La gastronomía en los tiempos de Gaza: el chef palestino que reparte pizzas
En un presente tan poco halagüeño, la alimentación puede importar, sobre todo si nos fijamos en las implicaciones sociales de la comida


En los momentos más álgidos del procés, allá por octubre de 2017, un par de personas me recriminaron que tuiteara sobre restaurantes o recetas cuando en Cataluña estaba a punto de estallar la revolución. Los reproches me parecieron tan absurdos que ni los discutí, pero aquellos indignados plantaron una semilla en mi cabeza, porque desde entonces me he planteado en más de una ocasión qué sentido tiene tratar temas en apariencia banales cuando el mundo arde. Cómo podemos preocuparnos de cómo se hace el gazpacho, dónde ir a comer sushi o cuál es el mejor cruasán de España, mientras a nuestro alrededor arrecian dramas como el de la vivienda o el de la pobreza, por decir dos bien lacerantes.
Hasta ahora había capeado el temporal recordando una cita de Voltaire que me pasó un amigo un día que le lloriqueé con la insoportable levedad de mi trabajo. “Si la naturaleza no nos hubiera hecho un tanto frívolos, seríamos muy infelices. Precisamente porque es frívola, la mayor parte de la sociedad no se ahorca”. En clara contradicción con lo anterior, también me he dicho que comer es una actividad humana básica, que se minusvalora cuando debería recibir más atención.
Aun así, este año la actualidad se ha puesto tan espesa que ha sido difícil nadar en ella. El genocidio en Gaza nos ha conmocionado a todos, salvo a los trozos de carne con apariencia humana y leve olor a putrefacción que se burlaron de cierta flotilla que intentaba llevar comida a gente muerta de hambre.
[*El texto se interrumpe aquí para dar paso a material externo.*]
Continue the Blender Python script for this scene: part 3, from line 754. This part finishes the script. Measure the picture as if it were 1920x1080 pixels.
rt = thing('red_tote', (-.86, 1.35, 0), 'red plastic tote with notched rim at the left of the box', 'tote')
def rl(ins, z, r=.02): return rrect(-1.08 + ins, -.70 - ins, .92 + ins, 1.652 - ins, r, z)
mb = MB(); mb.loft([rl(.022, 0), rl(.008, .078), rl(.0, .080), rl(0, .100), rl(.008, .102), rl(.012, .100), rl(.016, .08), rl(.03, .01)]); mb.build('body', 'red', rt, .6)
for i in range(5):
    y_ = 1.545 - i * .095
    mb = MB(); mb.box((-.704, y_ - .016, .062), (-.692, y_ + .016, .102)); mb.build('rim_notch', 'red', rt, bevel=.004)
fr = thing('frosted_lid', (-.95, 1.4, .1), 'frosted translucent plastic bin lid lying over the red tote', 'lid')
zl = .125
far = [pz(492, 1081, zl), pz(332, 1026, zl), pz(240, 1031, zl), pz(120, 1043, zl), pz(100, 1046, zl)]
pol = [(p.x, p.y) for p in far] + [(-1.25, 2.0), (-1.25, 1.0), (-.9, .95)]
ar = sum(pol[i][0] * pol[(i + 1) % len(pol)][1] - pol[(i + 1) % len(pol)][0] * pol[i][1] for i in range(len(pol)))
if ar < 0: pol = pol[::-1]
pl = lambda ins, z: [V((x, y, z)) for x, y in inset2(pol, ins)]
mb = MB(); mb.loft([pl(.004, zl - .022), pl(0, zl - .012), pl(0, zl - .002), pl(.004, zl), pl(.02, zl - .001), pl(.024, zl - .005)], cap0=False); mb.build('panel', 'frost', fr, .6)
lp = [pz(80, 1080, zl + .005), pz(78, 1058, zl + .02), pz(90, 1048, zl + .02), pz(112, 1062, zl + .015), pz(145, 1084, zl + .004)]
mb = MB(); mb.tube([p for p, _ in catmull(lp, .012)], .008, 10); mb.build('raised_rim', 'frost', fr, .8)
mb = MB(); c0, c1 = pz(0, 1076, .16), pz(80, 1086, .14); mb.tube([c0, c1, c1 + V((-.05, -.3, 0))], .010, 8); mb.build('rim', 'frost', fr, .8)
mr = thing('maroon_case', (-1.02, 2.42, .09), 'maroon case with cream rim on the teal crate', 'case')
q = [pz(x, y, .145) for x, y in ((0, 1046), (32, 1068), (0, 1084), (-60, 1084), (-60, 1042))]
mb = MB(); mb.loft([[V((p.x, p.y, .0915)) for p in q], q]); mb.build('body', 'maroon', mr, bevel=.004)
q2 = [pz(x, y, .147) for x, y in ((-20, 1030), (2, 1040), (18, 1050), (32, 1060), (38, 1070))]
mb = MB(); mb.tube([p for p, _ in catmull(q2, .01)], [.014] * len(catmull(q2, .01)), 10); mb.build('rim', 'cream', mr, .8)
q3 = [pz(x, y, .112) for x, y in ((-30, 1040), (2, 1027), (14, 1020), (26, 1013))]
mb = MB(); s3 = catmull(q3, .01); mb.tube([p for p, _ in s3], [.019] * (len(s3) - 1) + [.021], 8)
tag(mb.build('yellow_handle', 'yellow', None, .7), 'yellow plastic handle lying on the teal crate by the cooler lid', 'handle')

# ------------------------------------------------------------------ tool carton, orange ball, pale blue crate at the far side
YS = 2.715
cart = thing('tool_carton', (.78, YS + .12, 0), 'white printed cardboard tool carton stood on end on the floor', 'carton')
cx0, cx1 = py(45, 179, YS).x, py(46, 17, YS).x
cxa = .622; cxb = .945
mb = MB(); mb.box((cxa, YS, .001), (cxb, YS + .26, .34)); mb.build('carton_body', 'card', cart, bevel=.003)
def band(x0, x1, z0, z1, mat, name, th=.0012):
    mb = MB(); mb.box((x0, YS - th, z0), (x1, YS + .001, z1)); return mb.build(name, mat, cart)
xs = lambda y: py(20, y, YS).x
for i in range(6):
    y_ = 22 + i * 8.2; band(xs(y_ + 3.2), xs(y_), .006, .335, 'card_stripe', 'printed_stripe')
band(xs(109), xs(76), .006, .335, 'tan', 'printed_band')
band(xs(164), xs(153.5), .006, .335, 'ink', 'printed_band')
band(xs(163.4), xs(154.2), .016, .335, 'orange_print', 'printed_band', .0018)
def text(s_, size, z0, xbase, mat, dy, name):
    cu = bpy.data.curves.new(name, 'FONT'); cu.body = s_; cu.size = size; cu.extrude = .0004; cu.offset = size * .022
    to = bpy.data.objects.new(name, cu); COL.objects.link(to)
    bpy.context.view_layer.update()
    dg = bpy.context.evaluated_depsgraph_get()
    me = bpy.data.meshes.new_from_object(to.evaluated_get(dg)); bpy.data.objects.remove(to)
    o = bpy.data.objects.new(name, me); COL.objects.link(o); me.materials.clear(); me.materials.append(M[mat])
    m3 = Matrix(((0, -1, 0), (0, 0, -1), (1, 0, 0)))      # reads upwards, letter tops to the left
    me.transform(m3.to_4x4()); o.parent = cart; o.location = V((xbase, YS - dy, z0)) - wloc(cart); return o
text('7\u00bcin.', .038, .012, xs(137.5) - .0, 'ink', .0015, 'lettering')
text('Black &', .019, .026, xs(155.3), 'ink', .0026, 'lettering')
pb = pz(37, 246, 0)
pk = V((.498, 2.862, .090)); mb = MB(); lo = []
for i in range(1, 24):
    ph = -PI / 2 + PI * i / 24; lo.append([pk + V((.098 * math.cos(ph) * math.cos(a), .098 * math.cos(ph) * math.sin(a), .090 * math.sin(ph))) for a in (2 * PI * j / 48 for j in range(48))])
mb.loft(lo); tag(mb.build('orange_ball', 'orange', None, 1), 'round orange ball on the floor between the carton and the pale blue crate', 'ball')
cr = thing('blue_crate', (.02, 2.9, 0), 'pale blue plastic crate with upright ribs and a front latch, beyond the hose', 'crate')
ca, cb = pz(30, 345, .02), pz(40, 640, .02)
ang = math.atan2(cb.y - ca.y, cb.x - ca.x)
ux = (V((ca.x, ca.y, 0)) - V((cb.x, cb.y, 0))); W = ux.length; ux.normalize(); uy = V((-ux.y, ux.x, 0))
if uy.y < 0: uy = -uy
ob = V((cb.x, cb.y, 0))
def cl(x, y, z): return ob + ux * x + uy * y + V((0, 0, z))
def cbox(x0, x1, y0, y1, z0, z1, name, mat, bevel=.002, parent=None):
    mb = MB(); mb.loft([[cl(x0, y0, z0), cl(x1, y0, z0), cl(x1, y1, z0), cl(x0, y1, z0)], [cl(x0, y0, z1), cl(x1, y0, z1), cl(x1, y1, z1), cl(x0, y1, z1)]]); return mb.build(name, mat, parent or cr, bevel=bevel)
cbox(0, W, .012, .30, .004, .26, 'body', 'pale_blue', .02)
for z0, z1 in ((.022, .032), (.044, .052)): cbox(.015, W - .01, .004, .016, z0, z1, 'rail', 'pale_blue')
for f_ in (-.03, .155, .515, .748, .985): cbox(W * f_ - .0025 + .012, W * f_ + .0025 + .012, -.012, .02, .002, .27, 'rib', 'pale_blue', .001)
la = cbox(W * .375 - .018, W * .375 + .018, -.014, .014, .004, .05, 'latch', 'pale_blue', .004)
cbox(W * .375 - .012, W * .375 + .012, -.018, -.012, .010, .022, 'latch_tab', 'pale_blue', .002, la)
Semejante horror, unido a otros fenómenos como la persecución de las personas migrantes, el retroceso de los derechos humanos, el ascenso de la ultraderecha o la emergencia climática, le llevan a uno a preguntarse: ¿gastronomía? ¿Ahora? ¿En serio?
Quizá demos con respuestas en algunas personas que, en vez de ignorar lo que ocurre en Palestina, lo han encarado desde la comida. Pienso en el periodista Mikel Ayestarán, premio Ortega y Gasset por su proyecto Menú de Gaza, en el que recogió las fotos y los testimonios de lo que cocinaba una familia palestina y mostró cómo Israel ha usado el hambre como arma de guerra. O en cocineros como Andoni Luis Aduriz, que han tenido la valentía de denunciar la masacre en un sector tan proclive al ayusismo-extremocentrismo como el de la alta cocina. En Campo Adentro, un proyecto que intenta mantener vivas variedades palestinas de verduras en España, o (perdón por la autocita) en el vídeo que hicimos en El Comidista sobre el boicoteo a Israel a través de la comida.
Otra pista de por dónde tirar puede estar en un reciente estudio de las universidades de Birmingham y Múnich. Sus investigadores analizaron las actitudes de unos 1.000 adultos británicos blancos hacia las personas migrantes, y cruzaron los datos con su consumo de comida india, turca, china, tailandesa, caribeña e hispana. Descubrieron que el disfrute de dichas cocinas estaba “significativamente relacionado” con las posturas favorables a la inmigración y con una menor predisposición a votar a políticos xenófobos. Es decir, que lejos de ser irrelevante, una alimentación culturalmente diversa puede ayudar a combatir la más inhumana de las lacras contemporáneas: el odio al que viene de fuera por necesidad.
En un presente tan poco halagüeño, la gastronomía puede importar, pero en nuestro ámbito se impone mirar más a lo que nos rodea. Seguir defendiendo los placeres y las aventuras culinarias, pero fijarnos en las implicaciones sociales de la comida. Entender, por ejemplo, que el sabor de un alimento no es más importante que el impacto de su producción en el territorio, que un restaurante no es bueno si explota a sus empleados, o que cocinar en casa no es un asunto menor, sino un acto de resistencia frente al capitalismo más depredador. Lo que no parece muy viable es seguir en la parra de las exquisiteces para ricos. Tal como está el panorama, una gastronomía que ignore la realidad y se siga recreando en lujos al alcance de unos pocos parecerá la orquesta del Titanic, pero con instrumentos de cocina en vez de música.